3 Methods
Population data
The R targets workflow uses age-specific population counts in 5-year age groups for each Statistical Area level 2 (SA2) geographical area (2016 ABS geographical boundaries), freely available from the Australian Bureau of Statistics dataset “Population by Age and Sex, Regions of Australia, Estimated Residential Population 2006–2016” from ABS-TableBuilder (cat. no. 3235.0).
As the PM2.5 and mortality risk function applied is for persons age 30+, the population used analyses is limited to 5-year age groups from 30 - 35 up to 100+.
Health data
Mortality data by 5-year age groups from 30 years up to and including 100 years + is used, freely accessible from the Australian Bureau of Statistics (Cat. No. 3302.0 – Deaths, Australia, available from the ABS.Stat website). Baseline age-specific annual mortality rates are calculated for each year by linking the mortality data with age-specific populations.
Exposure assessment
Accurate and reliable exposure assessment is critical to the validity and generalization of environmental epidemiological studies. Errors in exposure assessment can lead to biased or inaccurate estimates of the association between exposure and health outcomes, potentially leading to erroneous conclusions about the health risks of environmental agents. Exposure assessment of PM2.5 can be challenging, as the pollutant is widespread and varies in concentration over time and space.
The R targets workflow estimates population exposure to PM2.5 by obtaining annual average PM2.5 concentrations from a validated satellite-based land-use regression (LUR) model, as described in Knibbs et al. (2018). This model incorporates observed PM2.5 measurements from air-monitoring stations with satellite data, chemical-transport model simulations and land-use data to predict concentrations across the study region by ABS mesh-block (MB) spatial unit. Data are available upon request from the Australian Centre for Air pollution, energy, and health Research (CAR).

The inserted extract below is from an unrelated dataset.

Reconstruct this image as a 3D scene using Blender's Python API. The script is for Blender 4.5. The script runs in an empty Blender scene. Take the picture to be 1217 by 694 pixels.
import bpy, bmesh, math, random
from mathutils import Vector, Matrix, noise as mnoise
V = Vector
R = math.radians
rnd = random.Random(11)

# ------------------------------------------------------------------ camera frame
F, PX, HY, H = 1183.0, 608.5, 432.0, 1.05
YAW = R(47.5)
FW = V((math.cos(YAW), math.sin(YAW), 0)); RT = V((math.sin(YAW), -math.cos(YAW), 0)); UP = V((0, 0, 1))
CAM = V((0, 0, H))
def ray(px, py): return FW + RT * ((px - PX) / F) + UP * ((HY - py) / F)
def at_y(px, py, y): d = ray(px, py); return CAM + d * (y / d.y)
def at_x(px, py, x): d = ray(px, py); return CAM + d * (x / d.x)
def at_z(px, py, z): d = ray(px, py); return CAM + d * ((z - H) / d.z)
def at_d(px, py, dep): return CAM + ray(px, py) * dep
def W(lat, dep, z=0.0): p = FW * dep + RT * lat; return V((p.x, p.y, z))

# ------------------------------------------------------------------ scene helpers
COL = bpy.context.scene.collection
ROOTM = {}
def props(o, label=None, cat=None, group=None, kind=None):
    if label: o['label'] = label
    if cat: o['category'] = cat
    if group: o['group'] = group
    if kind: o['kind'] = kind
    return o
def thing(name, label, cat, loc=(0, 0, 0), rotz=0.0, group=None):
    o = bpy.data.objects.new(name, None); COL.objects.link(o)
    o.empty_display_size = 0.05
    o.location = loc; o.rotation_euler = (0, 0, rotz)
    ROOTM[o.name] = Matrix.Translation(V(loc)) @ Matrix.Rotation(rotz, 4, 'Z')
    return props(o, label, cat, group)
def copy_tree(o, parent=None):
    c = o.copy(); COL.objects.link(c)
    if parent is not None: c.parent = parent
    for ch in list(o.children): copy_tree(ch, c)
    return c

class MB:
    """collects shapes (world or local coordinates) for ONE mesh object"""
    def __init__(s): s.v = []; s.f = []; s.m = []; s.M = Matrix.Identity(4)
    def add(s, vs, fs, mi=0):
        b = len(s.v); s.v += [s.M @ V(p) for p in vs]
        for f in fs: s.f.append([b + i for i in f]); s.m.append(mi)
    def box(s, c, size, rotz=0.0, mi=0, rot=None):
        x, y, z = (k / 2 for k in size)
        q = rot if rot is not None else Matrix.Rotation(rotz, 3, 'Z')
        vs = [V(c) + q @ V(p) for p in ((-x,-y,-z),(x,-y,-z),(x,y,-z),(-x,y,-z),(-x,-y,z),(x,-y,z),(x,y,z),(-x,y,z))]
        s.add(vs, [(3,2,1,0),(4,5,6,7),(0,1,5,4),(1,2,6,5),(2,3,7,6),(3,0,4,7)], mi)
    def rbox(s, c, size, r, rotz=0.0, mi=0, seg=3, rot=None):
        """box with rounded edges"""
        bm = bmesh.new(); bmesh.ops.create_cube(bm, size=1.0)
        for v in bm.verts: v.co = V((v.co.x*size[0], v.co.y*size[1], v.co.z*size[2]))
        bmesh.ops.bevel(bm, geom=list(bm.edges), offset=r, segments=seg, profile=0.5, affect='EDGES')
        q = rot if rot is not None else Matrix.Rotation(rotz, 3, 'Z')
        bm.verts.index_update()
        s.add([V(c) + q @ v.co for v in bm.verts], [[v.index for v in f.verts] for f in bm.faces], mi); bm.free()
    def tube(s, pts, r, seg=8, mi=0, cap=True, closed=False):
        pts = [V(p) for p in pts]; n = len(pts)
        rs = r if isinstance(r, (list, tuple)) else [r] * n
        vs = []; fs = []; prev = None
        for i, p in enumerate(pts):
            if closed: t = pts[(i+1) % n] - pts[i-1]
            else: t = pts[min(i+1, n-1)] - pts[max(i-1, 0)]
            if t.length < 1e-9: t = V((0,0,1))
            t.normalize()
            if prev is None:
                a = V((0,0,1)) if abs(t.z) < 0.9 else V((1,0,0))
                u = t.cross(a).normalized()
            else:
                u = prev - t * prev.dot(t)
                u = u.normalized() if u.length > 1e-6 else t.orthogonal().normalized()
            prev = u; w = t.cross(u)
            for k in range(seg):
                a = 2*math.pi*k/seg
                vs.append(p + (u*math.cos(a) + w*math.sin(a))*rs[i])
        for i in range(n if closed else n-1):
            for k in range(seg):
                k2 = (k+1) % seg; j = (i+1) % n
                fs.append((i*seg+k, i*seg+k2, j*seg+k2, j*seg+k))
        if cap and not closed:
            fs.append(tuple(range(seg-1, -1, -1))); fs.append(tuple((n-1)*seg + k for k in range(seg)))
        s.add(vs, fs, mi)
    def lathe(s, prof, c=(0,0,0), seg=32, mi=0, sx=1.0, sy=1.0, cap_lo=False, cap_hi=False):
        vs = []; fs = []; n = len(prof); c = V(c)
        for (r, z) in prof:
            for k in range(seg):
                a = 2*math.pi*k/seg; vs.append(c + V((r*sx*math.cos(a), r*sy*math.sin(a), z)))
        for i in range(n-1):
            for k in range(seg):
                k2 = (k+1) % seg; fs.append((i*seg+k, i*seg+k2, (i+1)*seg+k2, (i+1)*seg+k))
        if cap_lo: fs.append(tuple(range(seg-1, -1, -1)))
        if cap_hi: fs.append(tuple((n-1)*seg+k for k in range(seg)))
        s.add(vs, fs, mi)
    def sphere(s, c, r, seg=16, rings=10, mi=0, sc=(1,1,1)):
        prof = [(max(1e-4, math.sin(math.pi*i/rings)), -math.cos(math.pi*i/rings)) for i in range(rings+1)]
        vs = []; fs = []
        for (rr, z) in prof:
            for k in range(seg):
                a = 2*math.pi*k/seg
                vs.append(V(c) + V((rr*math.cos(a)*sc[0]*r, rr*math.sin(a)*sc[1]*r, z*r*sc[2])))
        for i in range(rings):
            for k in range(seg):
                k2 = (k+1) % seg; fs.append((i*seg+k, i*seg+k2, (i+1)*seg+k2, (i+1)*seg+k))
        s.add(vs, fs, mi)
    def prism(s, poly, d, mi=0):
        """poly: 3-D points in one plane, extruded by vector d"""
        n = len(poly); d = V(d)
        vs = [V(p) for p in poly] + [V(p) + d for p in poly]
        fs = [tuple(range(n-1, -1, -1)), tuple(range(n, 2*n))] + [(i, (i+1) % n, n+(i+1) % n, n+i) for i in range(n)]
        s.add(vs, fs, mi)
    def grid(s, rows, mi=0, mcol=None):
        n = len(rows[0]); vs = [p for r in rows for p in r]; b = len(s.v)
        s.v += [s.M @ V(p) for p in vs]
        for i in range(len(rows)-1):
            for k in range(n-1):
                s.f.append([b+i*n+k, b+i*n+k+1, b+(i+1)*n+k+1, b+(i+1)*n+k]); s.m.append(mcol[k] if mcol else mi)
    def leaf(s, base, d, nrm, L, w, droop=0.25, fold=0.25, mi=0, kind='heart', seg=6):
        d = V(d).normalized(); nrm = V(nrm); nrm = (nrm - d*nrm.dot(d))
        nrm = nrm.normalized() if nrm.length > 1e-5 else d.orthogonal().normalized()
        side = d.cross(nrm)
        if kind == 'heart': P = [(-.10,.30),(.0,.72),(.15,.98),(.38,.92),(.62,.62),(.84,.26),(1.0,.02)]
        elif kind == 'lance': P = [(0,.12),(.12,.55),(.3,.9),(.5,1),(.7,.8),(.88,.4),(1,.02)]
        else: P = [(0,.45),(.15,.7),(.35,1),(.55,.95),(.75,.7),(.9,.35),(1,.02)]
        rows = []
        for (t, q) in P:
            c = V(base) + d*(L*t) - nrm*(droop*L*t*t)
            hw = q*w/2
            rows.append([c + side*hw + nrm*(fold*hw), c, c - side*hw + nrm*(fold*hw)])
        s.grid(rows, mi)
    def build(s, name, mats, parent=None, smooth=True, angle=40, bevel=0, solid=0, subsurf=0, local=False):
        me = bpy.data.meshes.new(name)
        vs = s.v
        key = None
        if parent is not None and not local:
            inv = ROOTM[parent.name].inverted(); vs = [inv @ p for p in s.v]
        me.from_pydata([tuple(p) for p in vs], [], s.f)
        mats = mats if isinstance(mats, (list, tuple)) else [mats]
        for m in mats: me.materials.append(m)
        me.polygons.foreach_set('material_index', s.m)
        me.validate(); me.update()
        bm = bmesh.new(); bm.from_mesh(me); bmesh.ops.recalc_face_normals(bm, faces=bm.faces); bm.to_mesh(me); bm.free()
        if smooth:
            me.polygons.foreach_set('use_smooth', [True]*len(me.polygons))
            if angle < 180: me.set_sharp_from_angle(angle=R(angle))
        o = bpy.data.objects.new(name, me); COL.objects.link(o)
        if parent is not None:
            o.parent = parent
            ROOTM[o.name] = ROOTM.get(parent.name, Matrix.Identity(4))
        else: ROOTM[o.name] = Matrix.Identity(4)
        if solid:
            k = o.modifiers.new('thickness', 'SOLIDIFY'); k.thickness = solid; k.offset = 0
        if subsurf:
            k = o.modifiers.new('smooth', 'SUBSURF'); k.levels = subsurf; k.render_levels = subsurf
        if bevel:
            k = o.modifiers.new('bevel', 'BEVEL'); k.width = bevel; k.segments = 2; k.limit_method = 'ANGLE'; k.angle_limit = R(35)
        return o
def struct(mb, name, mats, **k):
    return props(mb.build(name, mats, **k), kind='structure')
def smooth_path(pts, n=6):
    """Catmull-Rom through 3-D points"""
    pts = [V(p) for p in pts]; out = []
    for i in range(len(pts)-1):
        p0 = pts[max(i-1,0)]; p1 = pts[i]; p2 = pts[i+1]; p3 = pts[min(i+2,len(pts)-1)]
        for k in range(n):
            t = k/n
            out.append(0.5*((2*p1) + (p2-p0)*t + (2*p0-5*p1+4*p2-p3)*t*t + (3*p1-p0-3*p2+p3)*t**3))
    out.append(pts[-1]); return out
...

Annual average PM2.5 concentrations are calculated for the centroids of Australian Bureau of Statistics (ABS) MBs from the 2011 census geography. MBs are then assigned to SA2s from 2016 to derive population-weighted average exposures.
Attributable number
Australia has a limited number of epidemiological studies of long-term exposure to PM2.5 and mortality, so attributable mortality was calculated by applying a relative risk (RR) function estimated from a meta-analysis of European and North American studies, as recommended by WHO (Hoek et al. 2013). A pooled RR of 1.062 (95% CI 1.041, 1.084) per 10-g/m3 increment in annual average PM2.5 exposures of people aged ≥30 years is recommended for health-impact assessments of PM2.5 (WHO 2013). That is, for every 10µg/m3 increase in the PM2.5 annual average exposure, the risk of death increases by 6.2% (95% CI 4.1, 8.4%).
This RR was used to calculate the attributable numbers (AN) of deaths associated with PM2.5 exposure in each SA2. AN was calculated based on estimates of baseline PM2.5 compared to the counterfactual and then aggregated to the state using the following equation:
\[ AN = \sum (1 - e^{(1 - \beta \Delta_{ij})}) \times \text{Expected}_{ij} \]
Where \(Expected_{ij}\) is the death count estimated by applying the mortality rate in age group \(i\) to age-specific population counts within SA2 \(j\), \(\beta = \log(RR)/10\), and \(\Delta X_{ij}\) is the change in annual PM\(_{2.5}\) concentration from baseline concentrations to counterfactual concentrations in SA2 \(j\). Baseline concentrations were estimated as the population-weighted PM\(_{2.5}\) levels for each SA2 by year.
Counterfactual exposure concentrations
A counterfactual exposure concentration is a hypothetical exposure level that represents what would have happened if an individual or population had been exposed to a different level of an environmental agent than they actually were. It is a crucial concept in assessing the causal relationship between environmental exposures and health outcomes.
An example of a counterfactual exposure value is the WHO PM2.5 annual average guideline value of 5µg/m3. An alternative scenario is using the MB with the lowest annual average PM2.5 value for the study region.